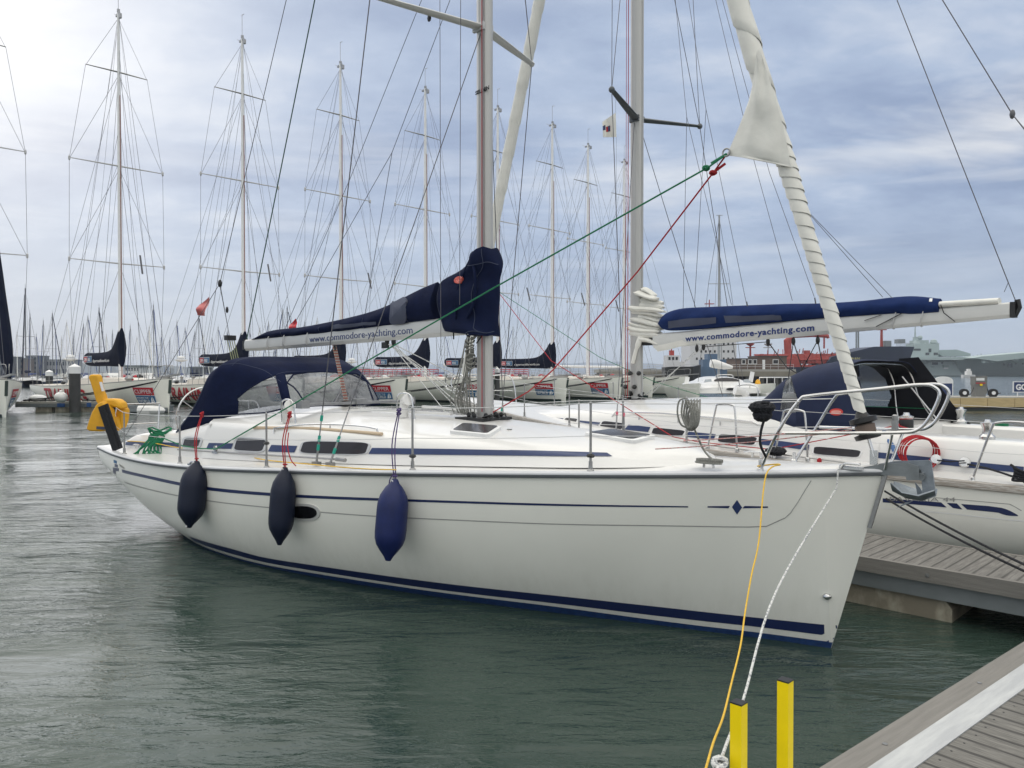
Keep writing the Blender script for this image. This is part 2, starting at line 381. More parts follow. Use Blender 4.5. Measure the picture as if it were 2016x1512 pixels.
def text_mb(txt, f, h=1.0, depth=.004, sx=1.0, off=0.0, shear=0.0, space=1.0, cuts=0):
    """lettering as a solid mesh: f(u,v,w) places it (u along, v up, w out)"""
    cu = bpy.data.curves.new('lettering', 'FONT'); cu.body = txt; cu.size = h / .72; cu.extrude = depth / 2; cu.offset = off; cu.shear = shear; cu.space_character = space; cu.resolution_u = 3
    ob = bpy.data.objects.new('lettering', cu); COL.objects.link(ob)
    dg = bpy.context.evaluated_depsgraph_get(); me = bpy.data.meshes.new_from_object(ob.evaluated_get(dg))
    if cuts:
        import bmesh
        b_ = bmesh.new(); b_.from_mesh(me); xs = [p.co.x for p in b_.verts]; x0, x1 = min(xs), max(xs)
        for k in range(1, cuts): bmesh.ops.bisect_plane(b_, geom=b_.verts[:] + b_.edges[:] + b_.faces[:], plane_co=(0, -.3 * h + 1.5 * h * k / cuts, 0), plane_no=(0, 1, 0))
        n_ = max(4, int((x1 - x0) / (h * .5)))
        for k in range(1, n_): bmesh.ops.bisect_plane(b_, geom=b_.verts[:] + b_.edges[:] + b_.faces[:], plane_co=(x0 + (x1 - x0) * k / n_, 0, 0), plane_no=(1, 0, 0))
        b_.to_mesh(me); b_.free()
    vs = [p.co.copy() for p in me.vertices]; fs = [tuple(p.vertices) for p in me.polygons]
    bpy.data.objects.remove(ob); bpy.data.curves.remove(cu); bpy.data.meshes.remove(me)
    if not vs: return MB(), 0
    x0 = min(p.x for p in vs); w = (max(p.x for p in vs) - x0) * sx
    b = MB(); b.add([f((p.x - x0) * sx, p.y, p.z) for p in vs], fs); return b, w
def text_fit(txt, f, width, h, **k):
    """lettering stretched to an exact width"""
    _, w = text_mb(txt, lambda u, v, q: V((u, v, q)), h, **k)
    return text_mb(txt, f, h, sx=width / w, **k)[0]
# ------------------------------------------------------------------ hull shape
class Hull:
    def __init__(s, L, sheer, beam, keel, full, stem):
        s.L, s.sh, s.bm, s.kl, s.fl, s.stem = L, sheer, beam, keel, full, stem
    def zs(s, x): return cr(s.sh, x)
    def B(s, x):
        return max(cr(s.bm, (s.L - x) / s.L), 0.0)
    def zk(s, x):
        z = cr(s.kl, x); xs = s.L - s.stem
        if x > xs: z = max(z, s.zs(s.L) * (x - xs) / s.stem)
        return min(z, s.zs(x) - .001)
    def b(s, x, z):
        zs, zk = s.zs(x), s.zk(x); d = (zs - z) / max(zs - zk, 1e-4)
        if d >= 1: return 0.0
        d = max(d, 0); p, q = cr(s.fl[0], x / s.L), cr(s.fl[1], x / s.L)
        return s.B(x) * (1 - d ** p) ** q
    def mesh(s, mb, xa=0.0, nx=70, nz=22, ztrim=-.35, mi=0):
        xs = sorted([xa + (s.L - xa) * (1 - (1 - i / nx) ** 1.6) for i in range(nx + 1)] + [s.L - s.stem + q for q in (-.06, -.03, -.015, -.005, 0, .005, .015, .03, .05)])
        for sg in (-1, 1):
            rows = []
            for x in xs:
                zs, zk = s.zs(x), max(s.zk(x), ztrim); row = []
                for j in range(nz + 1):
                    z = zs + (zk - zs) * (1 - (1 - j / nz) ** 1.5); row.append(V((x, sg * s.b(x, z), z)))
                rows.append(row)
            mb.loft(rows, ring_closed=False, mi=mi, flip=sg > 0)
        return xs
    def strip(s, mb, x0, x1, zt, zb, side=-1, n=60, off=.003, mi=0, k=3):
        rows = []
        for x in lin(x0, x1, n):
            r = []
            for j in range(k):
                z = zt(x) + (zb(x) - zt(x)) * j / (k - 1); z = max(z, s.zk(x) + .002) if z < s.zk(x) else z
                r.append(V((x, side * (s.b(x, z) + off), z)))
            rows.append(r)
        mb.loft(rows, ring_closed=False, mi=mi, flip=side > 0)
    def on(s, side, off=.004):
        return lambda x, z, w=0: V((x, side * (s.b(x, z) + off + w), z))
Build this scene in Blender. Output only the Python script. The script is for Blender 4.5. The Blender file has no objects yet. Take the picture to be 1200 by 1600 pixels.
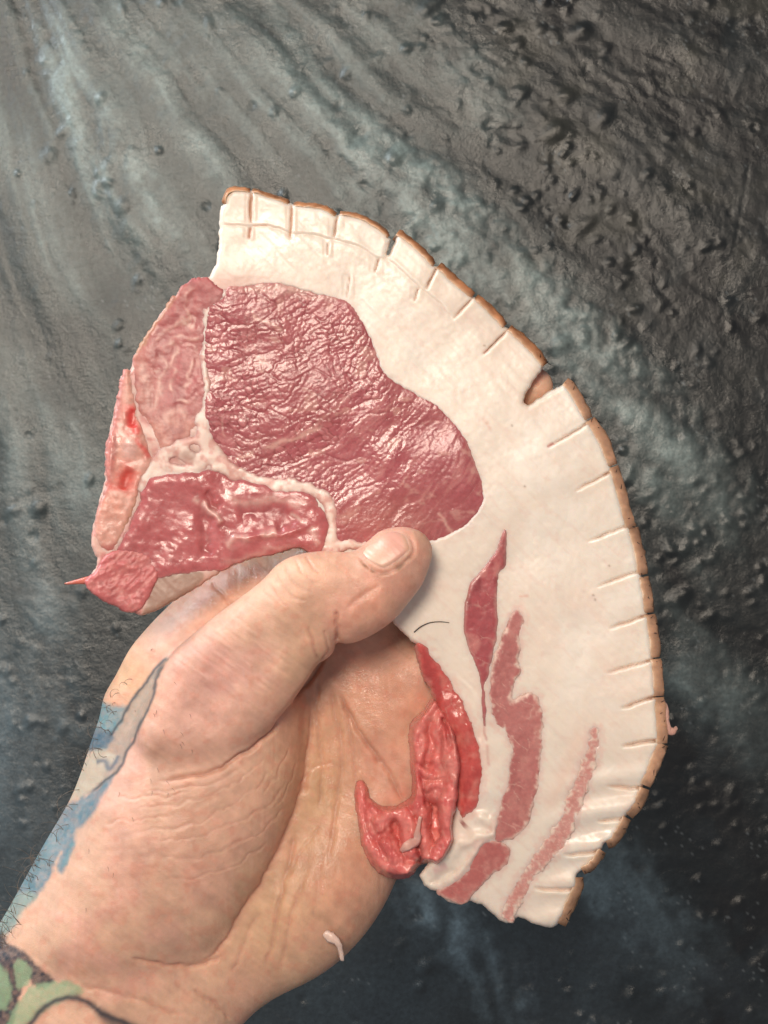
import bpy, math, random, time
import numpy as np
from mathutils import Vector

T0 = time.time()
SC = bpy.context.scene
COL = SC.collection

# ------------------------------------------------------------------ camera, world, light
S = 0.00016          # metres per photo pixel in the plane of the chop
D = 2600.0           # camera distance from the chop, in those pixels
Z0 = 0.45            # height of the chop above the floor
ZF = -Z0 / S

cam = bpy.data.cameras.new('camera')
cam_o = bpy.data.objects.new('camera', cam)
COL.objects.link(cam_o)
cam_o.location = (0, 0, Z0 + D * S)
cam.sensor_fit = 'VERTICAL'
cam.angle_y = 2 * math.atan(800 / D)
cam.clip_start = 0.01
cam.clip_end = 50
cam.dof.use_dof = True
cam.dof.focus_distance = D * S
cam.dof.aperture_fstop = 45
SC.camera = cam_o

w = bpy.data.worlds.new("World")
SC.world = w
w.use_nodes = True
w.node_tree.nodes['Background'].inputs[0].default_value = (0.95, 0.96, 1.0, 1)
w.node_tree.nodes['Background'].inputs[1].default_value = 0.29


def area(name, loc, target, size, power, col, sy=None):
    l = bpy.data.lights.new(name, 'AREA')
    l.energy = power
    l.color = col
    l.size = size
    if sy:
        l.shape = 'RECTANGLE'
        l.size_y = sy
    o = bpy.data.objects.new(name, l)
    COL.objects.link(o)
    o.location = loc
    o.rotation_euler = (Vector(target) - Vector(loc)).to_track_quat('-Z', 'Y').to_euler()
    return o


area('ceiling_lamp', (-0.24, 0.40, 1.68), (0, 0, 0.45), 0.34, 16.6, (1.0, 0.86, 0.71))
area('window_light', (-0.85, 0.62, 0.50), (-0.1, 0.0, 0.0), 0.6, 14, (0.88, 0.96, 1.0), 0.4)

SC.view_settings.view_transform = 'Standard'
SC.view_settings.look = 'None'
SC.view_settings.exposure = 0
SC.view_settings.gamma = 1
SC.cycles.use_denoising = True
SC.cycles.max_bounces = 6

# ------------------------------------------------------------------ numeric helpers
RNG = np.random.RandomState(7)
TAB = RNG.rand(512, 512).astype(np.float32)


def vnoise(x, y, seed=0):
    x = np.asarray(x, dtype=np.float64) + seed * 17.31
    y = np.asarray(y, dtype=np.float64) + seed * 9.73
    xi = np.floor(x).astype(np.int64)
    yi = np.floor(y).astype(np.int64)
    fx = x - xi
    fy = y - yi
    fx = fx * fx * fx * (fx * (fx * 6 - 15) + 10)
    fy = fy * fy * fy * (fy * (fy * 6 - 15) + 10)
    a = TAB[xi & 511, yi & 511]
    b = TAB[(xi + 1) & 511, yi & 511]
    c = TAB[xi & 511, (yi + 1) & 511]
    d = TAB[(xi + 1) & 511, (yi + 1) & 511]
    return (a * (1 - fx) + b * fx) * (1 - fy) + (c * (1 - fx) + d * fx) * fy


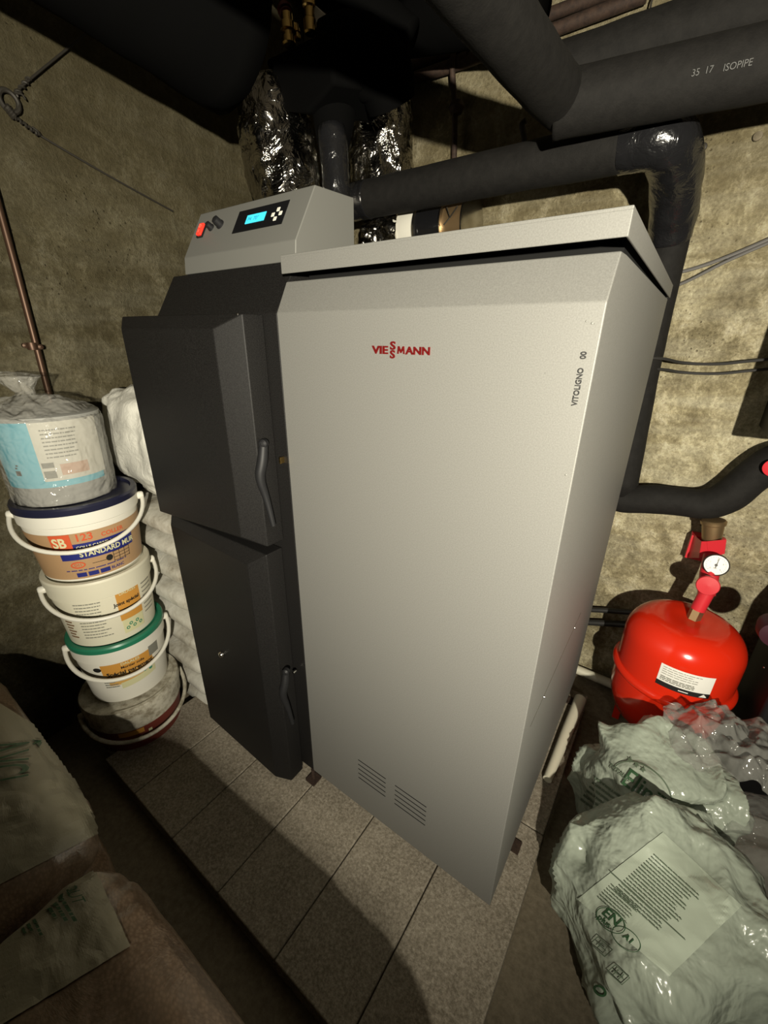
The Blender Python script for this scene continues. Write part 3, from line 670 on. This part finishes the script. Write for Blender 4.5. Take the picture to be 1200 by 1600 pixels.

---

◆ Job ◆
Each record above must be returned exactly as written, with its pictures omitted.

◆ Exercise answer ◆
Keep writing the Blender script for this image. This is part 2, starting at line 381. More parts follow. Use Blender 4.5. Measure the picture as if it were 2016x1512 pixels.
def text_mb(txt, f, h=1.0, depth=.004, sx=1.0, off=0.0, shear=0.0, space=1.0, cuts=0):
    """lettering as a solid mesh: f(u,v,w) places it (u along, v up, w out)"""
    cu = bpy.data.curves.new('lettering', 'FONT'); cu.body = txt; cu.size = h / .72; cu.extrude = depth / 2; cu.offset = off; cu.shear = shear; cu.space_character = space; cu.resolution_u = 3
    ob = bpy.data.objects.new('lettering', cu); COL.objects.link(ob)
    dg = bpy.context.evaluated_depsgraph_get(); me = bpy.data.meshes.new_from_object(ob.evaluated_get(dg))
    if cuts:
        import bmesh
        b_ = bmesh.new(); b_.from_mesh(me); xs = [p.co.x for p in b_.verts]; x0, x1 = min(xs), max(xs)
        for k in range(1, cuts): bmesh.ops.bisect_plane(b_, geom=b_.verts[:] + b_.edges[:] + b_.faces[:], plane_co=(0, -.3 * h + 1.5 * h * k / cuts, 0), plane_no=(0, 1, 0))
        n_ = max(4, int((x1 - x0) / (h * .5)))
        for k in range(1, n_): bmesh.ops.bisect_plane(b_, geom=b_.verts[:] + b_.edges[:] + b_.faces[:], plane_co=(x0 + (x1 - x0) * k / n_, 0, 0), plane_no=(1, 0, 0))
        b_.to_mesh(me); b_.free()
    vs = [p.co.copy() for p in me.vertices]; fs = [tuple(p.vertices) for p in me.polygons]
    bpy.data.objects.remove(ob); bpy.data.curves.remove(cu); bpy.data.meshes.remove(me)
    if not vs: return MB(), 0
    x0 = min(p.x for p in vs); w = (max(p.x for p in vs) - x0) * sx
    b = MB(); b.add([f((p.x - x0) * sx, p.y, p.z) for p in vs], fs); return b, w
def text_fit(txt, f, width, h, **k):
    """lettering stretched to an exact width"""
    _, w = text_mb(txt, lambda u, v, q: V((u, v, q)), h, **k)
    return text_mb(txt, f, h, sx=width / w, **k)[0]
# ------------------------------------------------------------------ hull shape
class Hull:
    def __init__(s, L, sheer, beam, keel, full, stem):
        s.L, s.sh, s.bm, s.kl, s.fl, s.stem = L, sheer, beam, keel, full, stem
    def zs(s, x): return cr(s.sh, x)
    def B(s, x):
        return max(cr(s.bm, (s.L - x) / s.L), 0.0)
    def zk(s, x):
        z = cr(s.kl, x); xs = s.L - s.stem
        if x > xs: z = max(z, s.zs(s.L) * (x - xs) / s.stem)
        return min(z, s.zs(x) - .001)
    def b(s, x, z):
        zs, zk = s.zs(x), s.zk(x); d = (zs - z) / max(zs - zk, 1e-4)
        if d >= 1: return 0.0
        d = max(d, 0); p, q = cr(s.fl[0], x / s.L), cr(s.fl[1], x / s.L)
        return s.B(x) * (1 - d ** p) ** q
    def mesh(s, mb, xa=0.0, nx=70, nz=22, ztrim=-.35, mi=0):
        xs = sorted([xa + (s.L - xa) * (1 - (1 - i / nx) ** 1.6) for i in range(nx + 1)] + [s.L - s.stem + q for q in (-.06, -.03, -.015, -.005, 0, .005, .015, .03, .05)])
        for sg in (-1, 1):
            rows = []
            for x in xs:
                zs, zk = s.zs(x), max(s.zk(x), ztrim); row = []
                for j in range(nz + 1):
                    z = zs + (zk - zs) * (1 - (1 - j / nz) ** 1.5); row.append(V((x, sg * s.b(x, z), z)))
                rows.append(row)
            mb.loft(rows, ring_closed=False, mi=mi, flip=sg > 0)
        return xs
    def strip(s, mb, x0, x1, zt, zb, side=-1, n=60, off=.003, mi=0, k=3):
        rows = []
        for x in lin(x0, x1, n):
            r = []
            for j in range(k):
                z = zt(x) + (zb(x) - zt(x)) * j / (k - 1); z = max(z, s.zk(x) + .002) if z < s.zk(x) else z
                r.append(V((x, side * (s.b(x, z) + off), z)))
            rows.append(r)
        mb.loft(rows, ring_closed=False, mi=mi, flip=side > 0)
    def on(s, side, off=.004):
        return lambda x, z, w=0: V((x, side * (s.b(x, z) + off + w), z))
Build this scene in Blender. Output only the Python script. The script is for Blender 4.5. The Blender file has no objects yet. Take the picture to be 1200 by 1600 pixels.
import bpy, math, random, time
import numpy as np
from mathutils import Vector

T0 = time.time()
SC = bpy.context.scene
COL = SC.collection

# ------------------------------------------------------------------ camera, world, light
S = 0.00016          # metres per photo pixel in the plane of the chop
D = 2600.0           # camera distance from the chop, in those pixels
Z0 = 0.45            # height of the chop above the floor
ZF = -Z0 / S

cam = bpy.data.cameras.new('camera')
cam_o = bpy.data.objects.new('camera', cam)
COL.objects.link(cam_o)
cam_o.location = (0, 0, Z0 + D * S)
cam.sensor_fit = 'VERTICAL'
cam.angle_y = 2 * math.atan(800 / D)
cam.clip_start = 0.01
cam.clip_end = 50
cam.dof.use_dof = True
cam.dof.focus_distance = D * S
cam.dof.aperture_fstop = 45
SC.camera = cam_o

w = bpy.data.worlds.new("World")
SC.world = w
w.use_nodes = True
w.node_tree.nodes['Background'].inputs[0].default_value = (0.95, 0.96, 1.0, 1)
w.node_tree.nodes['Background'].inputs[1].default_value = 0.29


def area(name, loc, target, size, power, col, sy=None):
    l = bpy.data.lights.new(name, 'AREA')
    l.energy = power
    l.color = col
    l.size = size
    if sy:
        l.shape = 'RECTANGLE'
        l.size_y = sy
    o = bpy.data.objects.new(name, l)
    COL.objects.link(o)
    o.location = loc
    o.rotation_euler = (Vector(target) - Vector(loc)).to_track_quat('-Z', 'Y').to_euler()
    return o


area('ceiling_lamp', (-0.24, 0.40, 1.68), (0, 0, 0.45), 0.34, 16.6, (1.0, 0.86, 0.71))
area('window_light', (-0.85, 0.62, 0.50), (-0.1, 0.0, 0.0), 0.6, 14, (0.88, 0.96, 1.0), 0.4)

SC.view_settings.view_transform = 'Standard'
SC.view_settings.look = 'None'
SC.view_settings.exposure = 0
SC.view_settings.gamma = 1
SC.cycles.use_denoising = True
SC.cycles.max_bounces = 6

# ------------------------------------------------------------------ numeric helpers
RNG = np.random.RandomState(7)
TAB = RNG.rand(512, 512).astype(np.float32)


def vnoise(x, y, seed=0):
    x = np.asarray(x, dtype=np.float64) + seed * 17.31
    y = np.asarray(y, dtype=np.float64) + seed * 9.73
    xi = np.floor(x).astype(np.int64)
    yi = np.floor(y).astype(np.int64)
    fx = x - xi
    fy = y - yi
    fx = fx * fx * fx * (fx * (fx * 6 - 15) + 10)
    fy = fy * fy * fy * (fy * (fy * 6 - 15) + 10)
    a = TAB[xi & 511, yi & 511]
    b = TAB[(xi + 1) & 511, yi & 511]
    c = TAB[xi & 511, (yi + 1) & 511]
    d = TAB[(xi + 1) & 511, (yi + 1) & 511]
    return (a * (1 - fx) + b * fx) * (1 - fy) + (c * (1 - fx) + d * fx) * fy


The Blender Python script for this scene continues. Write part 3, from line 670 on. This part finishes the script. Write for Blender 4.5. Take the picture to be 1200 by 1600 pixels.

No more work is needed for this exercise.